According to research, the photos were created “as promotional imagery to advertise the choir’s tour,” Renée says, which she notes the national media shared with the public as singers dressed in ‘native costume’. “It was important to include the contrasting images of the individual members of the choir both garbed in what the managers’ and probably what the white audiences thought of as the expected ‘exotic’ outfits, but also in ‘alternative’ clothing which again was probably forced upon them to engage the audiences at that time,” archive editor Jennifer adds. 

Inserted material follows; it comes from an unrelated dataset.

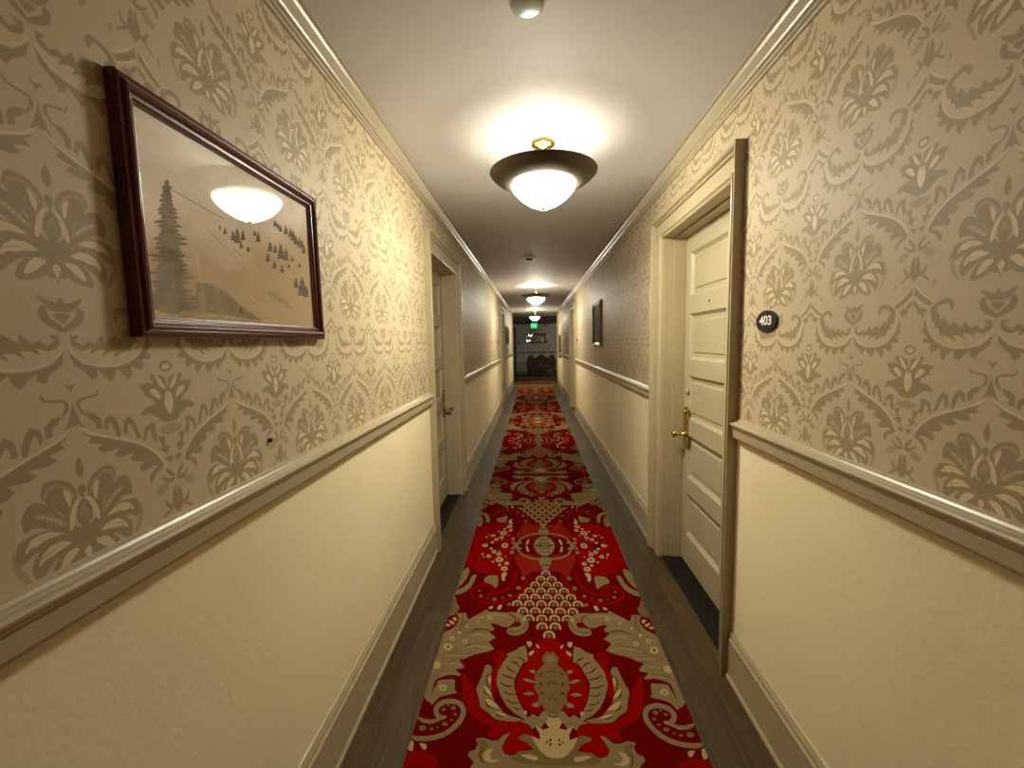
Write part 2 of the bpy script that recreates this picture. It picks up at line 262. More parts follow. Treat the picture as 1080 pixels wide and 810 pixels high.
('Y',1,[3140,29981,3159,29909,3210,29891,3256,29940,3262,30019,3224,30069,3169,30052]),
('Y',0,[274,26754,310,26957,268,27159,160,27309,11,27368,-141,27323,-257,27184,-309,26986,-283,26780,-178,26843,-194,26973,-162,27097,-89,27185,7,27213,100,27176,169,27082,195,26955,172,26826]),
('O',1,[120,26950,60,27106,-60,27106,-120,26950,-60,26794,60,26794]),
('Y',0,[619,26089,655,26292,613,26494,505,26644,356,26703,204,26658,88,26519,36,26321,62,26115,167,26178,151,26308,183,26432,256,26520,352,26548,445,26511,514,26417,540,26290,517,26161]),
('O',1,[465,26285,405,26441,285,26441,225,26285,285,26129,405,26129]),
('Y',0,[274,25424,310,25627,268,25829,160,25979,11,26038,-141,25993,-257,25854,-309,25656,-283,25450,-178,25513,-194,25643,-162,25767,-89,25855,7,25883,100,25846,169,25752,195,25625,172,25496]),
('O',1,[120,25620,60,25776,-60,25776,-120,25620,-60,25464,60,25464]),
('Y',0,[964,25424,1000,25627,958,25829,850,25979,701,26038,549,25993,433,25854,381,25656,407,25450,512,25513,496,25643,528,25767,601,25855,697,25883,790,25846,859,25752,885,25625,862,25496]),
('O',1,[810,25620,750,25776,630,25776,570,25620,630,25464,750,25464]),
('Y',0,[619,24759,655,24962,613,25164,505,25314,356,25373,204,25328,88,25189,36,24991,62,24785,167,24848,151,24978,183,25102,256,25190,352,25218,445,25181,514,25087,540,24960,517,24831]),
('O',1,[465,24955,405,25111,285,25111,225,24955,285,24799,405,24799]),
('Y',0,[1309,24759,1345,24962,1303,25164,1195,25314,1046,25373,894,25328,778,25189,726,24991,752,24785,857,24848,841,24978,873,25102,946,25190,1042,25218,1135,25181,1204,25087,1230,24960,1207,24831]),
('O',1,[1155,24955,1095,25111,975,25111,915,24955,975,24799,1095,24799]),
('Y',0,[274,24094,310,24297,268,24499,160,24649,11,24708,-141,24663,-257,24524,-309,24326,-283,24120,-178,24183,-194,24313,-162,24437,-89,24525,7,24553,100,24516,169,24422,195,24295,172,24166]),
('O',1,[120,24290,60,24446,-60,24446,-120,24290,-60,24134,60,24134]),
('Y',0,[964,24094,1000,24297,958,24499,850,24649,701,24708,549,24663,433,24524,381,24326,407,24120,512,24183,496,24313,528,24437,601,24525,697,24553,790,24516,859,24422,885,24295,862,24166]),
('O',1,[810,24290,750,24446,630,24446,570,24290,630,24134,750,24134]),
('Y',0,[1654,24094,1690,24297,1648,24499,1540,24649,1391,24708,1239,24663,1123,24524,1071,24326,1097,24120,1202,24183,1186,24313,1218,24437,1291,24525,1387,24553,1480,24516,1549,24422,1575,24295,1552,24166]),
('O',1,[1500,24290,1440,24446,1320,24446,1260,24290,1320,24134,1440,24134]),
('Y',0,[619,23429,655,23632,613,23834,505,23984,356,24043,204,23998,88,23859,36,23661,62,23455,167,23518,151,23648,183,23772,256,23860,352,23888,445,23851,514,23757,540,23630,517,23501]),
('O',1,[465,23625,405,23781,285,23781,225,23625,285,23469,405,23469]),
('Y',0,[1309,23429,1345,23632,1303,23834,1195,23984,1046,24043,894,23998,778,23859,726,23661,752,23455,857,23518,841,23648,873,23772,946,23860,1042,23888,1135,23851,1204,23757,1230,23630,1207,23501]),
('O',1,[1155,23625,1095,23781,975,23781,915,23625,975,23469,1095,23469]),
('Y',0,[1999,23429,2035,23632,1993,23834,1885,23984,1736,24043,1584,23998,1468,23859,1416,23661,1442,23455,1547,23518,1531,23648,1563,23772,1636,23860,1732,23888,1825,23851,1894,23757,1920,23630,1897,23501]),
('O',1,[1845,23625,1785,23781,1665,23781,1605,23625,1665,23469,1785,23469]),
('Y',0,[274,22764,310,22967,268,23169,160,23319,11,23378,-141,23333,-257,23194,-309,22996,-283,22790,-178,22853,-194,22983,-162,23107,-89,23195,7,23223,100,23186,169,23092,195,22965,172,22836]),
('O',1,[120,22960,60,23116,-60,23116,-120,22960,-60,22804,60,22804]),
('Y',0,[964,22764,1000,22967,958,23169,850,23319,701,23378,549,23333,433,23194,381,22996,407,22790,512,22853,496,22983,528,23107,601,23195,697,23223,790,23186,859,23092,885,22965,862,22836]),
('O',1,[810,22960,750,23116,630,23116,570,22960,630,22804,750,22804]),
('Y',0,[1654,22764,1690,22967,1648,23169,1540,23319,1391,23378,1239,23333,1123,23194,1071,22996,1097,22790,1202,22853,1186,22983,1218,23107,1291,23195,1387,23223,1480,23186,1549,23092,1575,22965,1552,22836]),
('O',1,[1500,22960,1440,23116,1320,23116,1260,22960,1320,22804,1440,22804]),
('Y',0,[619,22099,655,22302,613,22504,505,22654,356,22713,204,22668,88,22529,36,22331,62,22125,167,22188,151,22318,183,22442,256,22530,352,22558,445,22521,514,22427,540,22300,517,22171]),
('O',1,[465,22295,405,22451,285,22451,225,22295,285,22139,405,22139]),
('Y',0,[1309,22099,1345,22302,1303,22504,1195,22654,1046,22713,894,22668,778,22529,726,22331,752,22125,857,22188,841,22318,873,22442,946,22530,1042,22558,1135,22521,1204,22427,1230,22300,1207,22171]),
('O',1,[1155,22295,1095,22451,975,22451,915,22295,975,22139,1095,22139]),
('Y',0,[619,21434,655,21637,613,21839,505,21989,356,22048,204,22003,88,21864,36,21666,62,21460,167,21523,151,21653,183,21777,256,21865,352,21893,445,21856,514,21762,540,21635,517,21506]),
('O',1,[465,21630,405,21786,285,21786,225,21630,285,21474,405,21474]),
('Y',0,[274,20769,310,20972,268,21174,160,21324,11,21383,-141,21338,-257,21199,-309,21001,-283,20795,-178,20858,-194,20988,-162,21112,-89,21200,7,21228,100,21191,169,21097,195,20970,172,20841]),
('O',1,[120,20965,60,21121,-60,21121,-120,20965,-60,20809,60,20809]),
]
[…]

Fittingly, what they wore in these images also highlights the nature of their performances. Their shows were divided into two halves. In the first part of the show, they performed African folk songs and compositions by South African musicians, the second, Christian hymns in English.

“The transition between the two acts was signalled by a change of costume – from ‘indigenous’ African dress to ‘local’ Victorian attire,” Renée says. “A transformation sartorially and musically orchestrated to illustrate a generative journey from ’native’ to ‘civilised’ which was a common trope in popular nineteenth century ‘exotic’ entertainment.”

However uncomfortable these little problematic details may be by modern standards, they highlight a widely unknown and multifaceted part of Black British history during the Victorian era. One that at first glance looks as if it could have been made today. “They feel as though they ‘belong’ simultaneously to both the present and the past,” Renée says.

The forthcoming Autograph book Black Chronicles edited by Renée Mussai will be published in 2023. Getty Images’s Black History & Culture Collection is available to view online.

This article was amended on 9 September to state Jennifer Jeffrey’s name. An earlier version mistakenly spelled it as Jennifer Jefferies.